→ **EXERCISE DIRECTIONS**: Reproduce exactly and only the lines running from the one with "C.append(c + v" through the one with "C.append(lc + v", both end lines included.

→ **DATA SECTION**:
* * * * * * * * *

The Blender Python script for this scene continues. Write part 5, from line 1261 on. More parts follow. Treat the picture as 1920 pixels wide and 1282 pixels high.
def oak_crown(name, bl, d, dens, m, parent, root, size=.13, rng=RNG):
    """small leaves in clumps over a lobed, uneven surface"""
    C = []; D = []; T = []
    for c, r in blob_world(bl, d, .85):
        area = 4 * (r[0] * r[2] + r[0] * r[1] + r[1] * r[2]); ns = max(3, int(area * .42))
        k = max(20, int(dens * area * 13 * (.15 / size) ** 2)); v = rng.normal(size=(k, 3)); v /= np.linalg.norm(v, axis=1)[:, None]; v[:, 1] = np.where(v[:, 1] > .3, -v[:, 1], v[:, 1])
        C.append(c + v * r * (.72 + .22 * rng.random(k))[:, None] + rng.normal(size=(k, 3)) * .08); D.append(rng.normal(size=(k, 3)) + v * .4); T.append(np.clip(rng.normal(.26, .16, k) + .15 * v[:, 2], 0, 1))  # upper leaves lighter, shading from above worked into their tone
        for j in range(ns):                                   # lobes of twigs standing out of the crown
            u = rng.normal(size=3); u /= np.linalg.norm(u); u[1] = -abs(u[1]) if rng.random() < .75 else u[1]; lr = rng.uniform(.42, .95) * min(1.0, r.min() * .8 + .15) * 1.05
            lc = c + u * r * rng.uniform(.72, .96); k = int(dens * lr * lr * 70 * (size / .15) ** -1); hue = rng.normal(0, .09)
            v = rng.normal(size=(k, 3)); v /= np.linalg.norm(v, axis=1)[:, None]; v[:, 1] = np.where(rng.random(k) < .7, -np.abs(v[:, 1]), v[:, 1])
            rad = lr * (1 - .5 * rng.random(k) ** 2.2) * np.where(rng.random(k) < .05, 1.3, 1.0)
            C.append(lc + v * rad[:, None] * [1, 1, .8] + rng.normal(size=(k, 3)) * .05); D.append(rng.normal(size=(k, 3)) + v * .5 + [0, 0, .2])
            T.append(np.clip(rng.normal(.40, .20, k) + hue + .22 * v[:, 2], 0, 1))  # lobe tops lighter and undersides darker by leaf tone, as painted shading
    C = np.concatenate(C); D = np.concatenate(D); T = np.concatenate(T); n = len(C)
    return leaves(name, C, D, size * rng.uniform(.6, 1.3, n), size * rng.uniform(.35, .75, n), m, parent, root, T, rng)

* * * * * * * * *

→ **THE OUTPUT**:
        C.append(c + v * r * (.72 + .22 * rng.random(k))[:, None] + rng.normal(size=(k, 3)) * .08); D.append(rng.normal(size=(k, 3)) + v * .4); T.append(np.clip(rng.normal(.26, .16, k) + .15 * v[:, 2], 0, 1))  # upper leaves lighter, shading from above worked into their tone
        for j in range(ns):                                   # lobes of twigs standing out of the crown
            u = rng.normal(size=3); u /= np.linalg.norm(u); u[1] = -abs(u[1]) if rng.random() < .75 else u[1]; lr = rng.uniform(.42, .95) * min(1.0, r.min() * .8 + .15) * 1.05
            lc = c + u * r * rng.uniform(.72, .96); k = int(dens * lr * lr * 70 * (size / .15) ** -1); hue = rng.normal(0, .09)
            v = rng.normal(size=(k, 3)); v /= np.linalg.norm(v, axis=1)[:, None]; v[:, 1] = np.where(rng.random(k) < .7, -np.abs(v[:, 1]), v[:, 1])
            rad = lr * (1 - .5 * rng.random(k) ** 2.2) * np.where(rng.random(k) < .05, 1.3, 1.0)
            C.append(lc + v * rad[:, None] * [1, 1, .8] + rng.normal(size=(k, 3)) * .05); D.append(rng.normal(size=(k, 3)) + v * .5 + [0, 0, .2])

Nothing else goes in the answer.